Der Bundesregierung liegen keine konkreten Erkenntnisse im Sinne der Fragestellung vor.

4. Inwieweit und in welchen Fällen und aufgrund welcher Erkenntnisse und Einschätzungen sieht die Bundesregierung eine mögliche tatsächliche Gefährdung für in Deutschland lebende Personen, die aufgrund ihrer öffentlich vertretenen kritischen Haltung gegenüber der türkischen Staats- und
Regierungspolitik Drohungen erhalten haben?
Eine konkrete Gefährdung für in Deutschland lebende Personen aufgrund ihrer öffentlich vertretenen kritischen Haltung gegenüber der türkischen Staats- und Regierungspolitik wird aktuell nicht gesehen.

5. Was konkret unternimmt die Bundesregierung zum Schutze dieser Personen angesichts solcher Drohungen?
Für Maßnahmen zum Schutz von mutmaßlich gefährdeten Personen sind originär die Behörden der Länder zuständig, in denen die Personen ihren Wohnsitz haben, wobei zwischen den Sicherheitsbehörden des Bundes und der Länder anlassbezogen ein enger und unmittelbarer Informations- und Erkenntnisaustausch stattfindet.

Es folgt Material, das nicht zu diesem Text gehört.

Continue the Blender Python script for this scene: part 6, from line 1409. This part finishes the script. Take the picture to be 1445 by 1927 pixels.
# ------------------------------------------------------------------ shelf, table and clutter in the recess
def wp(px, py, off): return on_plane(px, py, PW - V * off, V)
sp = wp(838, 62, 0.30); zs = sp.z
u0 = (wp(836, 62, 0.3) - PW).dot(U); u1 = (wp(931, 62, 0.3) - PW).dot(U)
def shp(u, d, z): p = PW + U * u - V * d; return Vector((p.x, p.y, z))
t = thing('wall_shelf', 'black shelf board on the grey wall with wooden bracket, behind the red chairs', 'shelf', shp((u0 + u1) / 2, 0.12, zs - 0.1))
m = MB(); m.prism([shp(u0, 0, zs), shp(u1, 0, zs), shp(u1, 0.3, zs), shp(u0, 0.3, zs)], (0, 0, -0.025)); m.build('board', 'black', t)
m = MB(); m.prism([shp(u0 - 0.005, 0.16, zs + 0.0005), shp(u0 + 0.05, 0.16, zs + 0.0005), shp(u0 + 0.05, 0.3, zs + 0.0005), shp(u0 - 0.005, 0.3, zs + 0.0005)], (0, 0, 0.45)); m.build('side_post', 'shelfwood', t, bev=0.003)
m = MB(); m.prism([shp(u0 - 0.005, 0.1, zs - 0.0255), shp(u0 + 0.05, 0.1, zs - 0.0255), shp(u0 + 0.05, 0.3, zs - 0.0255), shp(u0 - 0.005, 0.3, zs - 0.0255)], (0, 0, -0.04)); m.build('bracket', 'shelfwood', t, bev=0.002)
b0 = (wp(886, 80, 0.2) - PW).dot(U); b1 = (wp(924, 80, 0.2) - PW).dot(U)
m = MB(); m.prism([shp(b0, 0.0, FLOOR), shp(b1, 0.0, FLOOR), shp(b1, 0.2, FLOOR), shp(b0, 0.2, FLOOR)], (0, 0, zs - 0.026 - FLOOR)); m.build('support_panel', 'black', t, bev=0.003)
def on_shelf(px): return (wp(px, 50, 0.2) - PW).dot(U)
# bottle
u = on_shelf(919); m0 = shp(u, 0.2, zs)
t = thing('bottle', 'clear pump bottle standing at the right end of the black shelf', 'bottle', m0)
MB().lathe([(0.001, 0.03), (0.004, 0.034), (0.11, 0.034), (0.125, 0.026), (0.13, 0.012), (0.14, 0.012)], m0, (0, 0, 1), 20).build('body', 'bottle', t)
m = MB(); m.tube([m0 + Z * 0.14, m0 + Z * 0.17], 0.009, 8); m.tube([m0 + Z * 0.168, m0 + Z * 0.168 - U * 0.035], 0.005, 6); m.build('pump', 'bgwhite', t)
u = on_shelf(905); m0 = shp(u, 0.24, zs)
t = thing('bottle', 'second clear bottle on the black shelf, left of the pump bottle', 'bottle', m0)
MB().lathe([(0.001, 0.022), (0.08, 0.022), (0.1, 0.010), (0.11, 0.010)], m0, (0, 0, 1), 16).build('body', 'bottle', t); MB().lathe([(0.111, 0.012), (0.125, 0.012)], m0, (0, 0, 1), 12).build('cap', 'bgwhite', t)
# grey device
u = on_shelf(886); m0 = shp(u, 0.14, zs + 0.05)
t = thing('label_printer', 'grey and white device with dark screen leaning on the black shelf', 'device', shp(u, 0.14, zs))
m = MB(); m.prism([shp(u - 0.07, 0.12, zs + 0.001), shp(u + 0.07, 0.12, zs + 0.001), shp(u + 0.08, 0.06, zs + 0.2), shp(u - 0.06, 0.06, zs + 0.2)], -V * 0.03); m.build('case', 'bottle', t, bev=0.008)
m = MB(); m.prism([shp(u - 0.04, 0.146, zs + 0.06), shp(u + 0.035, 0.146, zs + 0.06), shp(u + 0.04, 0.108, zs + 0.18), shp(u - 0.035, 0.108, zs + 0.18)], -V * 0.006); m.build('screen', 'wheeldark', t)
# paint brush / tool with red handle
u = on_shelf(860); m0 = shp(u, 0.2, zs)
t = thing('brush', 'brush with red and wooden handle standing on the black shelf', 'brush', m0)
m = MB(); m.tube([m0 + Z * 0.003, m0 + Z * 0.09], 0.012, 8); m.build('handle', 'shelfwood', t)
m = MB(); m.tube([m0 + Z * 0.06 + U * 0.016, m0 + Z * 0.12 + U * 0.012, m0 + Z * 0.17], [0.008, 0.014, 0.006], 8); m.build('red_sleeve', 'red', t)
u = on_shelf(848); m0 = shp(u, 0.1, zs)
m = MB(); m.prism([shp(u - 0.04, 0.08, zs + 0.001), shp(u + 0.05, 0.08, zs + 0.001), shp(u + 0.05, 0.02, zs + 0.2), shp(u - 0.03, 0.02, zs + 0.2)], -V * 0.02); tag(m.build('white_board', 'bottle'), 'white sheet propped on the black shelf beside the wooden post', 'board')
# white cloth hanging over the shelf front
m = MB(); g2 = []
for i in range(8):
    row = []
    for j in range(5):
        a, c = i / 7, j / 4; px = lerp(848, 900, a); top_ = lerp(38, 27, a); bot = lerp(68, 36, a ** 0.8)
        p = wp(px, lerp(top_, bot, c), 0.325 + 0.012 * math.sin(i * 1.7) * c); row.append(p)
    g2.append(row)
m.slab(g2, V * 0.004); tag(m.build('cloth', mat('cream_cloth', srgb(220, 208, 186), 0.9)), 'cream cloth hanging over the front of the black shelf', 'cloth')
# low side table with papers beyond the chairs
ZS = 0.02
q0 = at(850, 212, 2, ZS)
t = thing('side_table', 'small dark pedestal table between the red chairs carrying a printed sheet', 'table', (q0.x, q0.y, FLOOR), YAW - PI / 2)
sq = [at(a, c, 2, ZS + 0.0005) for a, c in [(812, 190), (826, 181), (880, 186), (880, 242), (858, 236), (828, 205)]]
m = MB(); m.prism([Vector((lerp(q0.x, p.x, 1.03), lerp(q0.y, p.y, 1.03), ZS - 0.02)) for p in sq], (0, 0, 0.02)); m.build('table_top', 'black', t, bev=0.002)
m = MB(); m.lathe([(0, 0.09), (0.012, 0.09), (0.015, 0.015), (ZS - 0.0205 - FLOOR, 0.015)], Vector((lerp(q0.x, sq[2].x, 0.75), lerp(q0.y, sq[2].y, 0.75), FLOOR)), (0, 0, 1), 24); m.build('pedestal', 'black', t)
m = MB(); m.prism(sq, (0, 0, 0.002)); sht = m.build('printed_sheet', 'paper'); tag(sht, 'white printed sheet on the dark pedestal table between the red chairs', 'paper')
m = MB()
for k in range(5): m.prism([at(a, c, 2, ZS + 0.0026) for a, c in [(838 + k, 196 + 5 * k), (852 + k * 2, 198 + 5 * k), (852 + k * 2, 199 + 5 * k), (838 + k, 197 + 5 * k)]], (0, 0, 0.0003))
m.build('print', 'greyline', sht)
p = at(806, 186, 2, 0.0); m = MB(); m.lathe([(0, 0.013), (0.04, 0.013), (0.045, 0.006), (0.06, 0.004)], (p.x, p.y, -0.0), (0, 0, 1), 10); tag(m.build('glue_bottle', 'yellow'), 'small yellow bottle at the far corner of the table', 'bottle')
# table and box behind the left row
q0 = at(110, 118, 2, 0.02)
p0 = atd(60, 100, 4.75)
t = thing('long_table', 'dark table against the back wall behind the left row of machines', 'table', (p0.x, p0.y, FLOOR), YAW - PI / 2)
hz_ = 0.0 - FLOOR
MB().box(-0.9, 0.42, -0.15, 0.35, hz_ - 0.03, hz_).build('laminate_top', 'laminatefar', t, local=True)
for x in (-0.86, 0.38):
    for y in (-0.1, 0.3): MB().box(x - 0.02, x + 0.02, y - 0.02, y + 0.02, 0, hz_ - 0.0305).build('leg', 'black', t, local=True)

Für die Mitglieder der Verfassungsorgane, für die nach dem Bundeskriminalamtgesetz (BKAG) eine Zuständigkeit des BKA besteht, werden regelmäßig
oder anlassbezogen Gefährdungsbewertungen durchgeführt. Infolgedessen kann es auch zu Einstufungen in eine Gefährdungsstufe und lageangepassten
Schutzmaßnahmen durch das BKA kommen. Bei konkreten Einzelsachverhalten steht das BKA den betroffenen Personen als Ansprechpartner zur Verfügung, bewertet die Sachverhalte in Hinblick auf mögliche Auswirkungen auf die individuelle Gefährdungssituation und trifft Maßnahmen zur Identifizierung potentiell gefährlicher Personen. Bei Hinweisen auf eine erhöhte Gefährdung werden in Abstimmung mit den Betroffenen
die erforderlichen Schutzmaßnahmen getroffen oder veranlasst. Einzelfallbezogen können die Betroffenen dem BKA Termine oder Teilnahmen an Veranstaltungen im Vorfeld mitteilen. In diesem Fall prüft das BKA gemeinsam mit den Polizeien der Länder die Erforderlichkeit von temporären Schutzmaßnahmen.

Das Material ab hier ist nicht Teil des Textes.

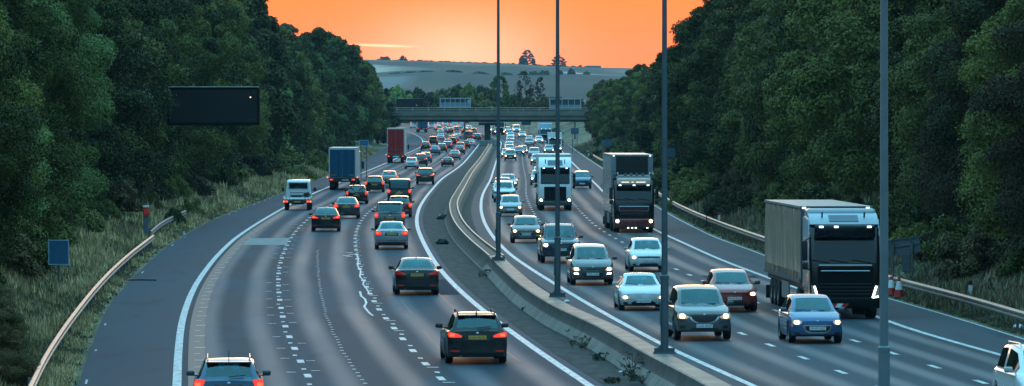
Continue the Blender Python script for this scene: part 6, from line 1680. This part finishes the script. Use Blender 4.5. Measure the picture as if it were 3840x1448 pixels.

6. Inwieweit, und wie oft waren Todesdrohungen gegen in Deutschland lebende Wissenschaftlerinnen und Wissenschaftler, Politikerinnen und Politiker sowie Aktivistinnen und Aktivisten aufgrund ihrer kritischen öffentlichen Positionierung gegenüber der Politik der türkischen Regierung Thema im Gemeinsamen Extremismus- und Terrorismusabwehrzentrum?

In den Sitzungen des Gemeinsamen Extremismus- und Terrorismusabwehrzentrums im Phänomenbereich Politisch Motivierte Kriminalität – ausländische Ideologie (GETZ-A) hat es vom 1. März 2019 bis zum 3. März 2021 keine Befassung mit Sachverhalten gegeben, die unter die Fragestellung 6 zu subsumieren wären.

7. Welche Kenntnis hat die Bundesregierung über ähnliche Drohungen gegenüber Kritikerinnen und Kritikern der türkischen Regierungspolitik in
anderen europäischen Staaten, und inwiefern steht sie diesbezüglich im Austausch mit den jeweiligen Regierungen, bzw. inwiefern tauschen sich
die zuständigen Sicherheitsbehörden diesbezüglich aus, und welche Erkenntnisse sind hieraus bislang erwachsen?
Presseangaben zufolge soll es in Österreich zu Anschlagsplänen auf eine kurdisch-stämmige Politikerin gekommen sein.

Der Bundesregierung liegen keine eigenen Erkenntnisse zu diesem Vorgang vor.
Das BKA erhält in Einzelfällen Informationen über ähnliche Bedrohungen in anderen europäischen Staaten. Im Rahmen polizeilicher Rechtshilfe findet bei Vorliegen von Bezügen in europäische Staaten ein Erkenntnisaustausch statt.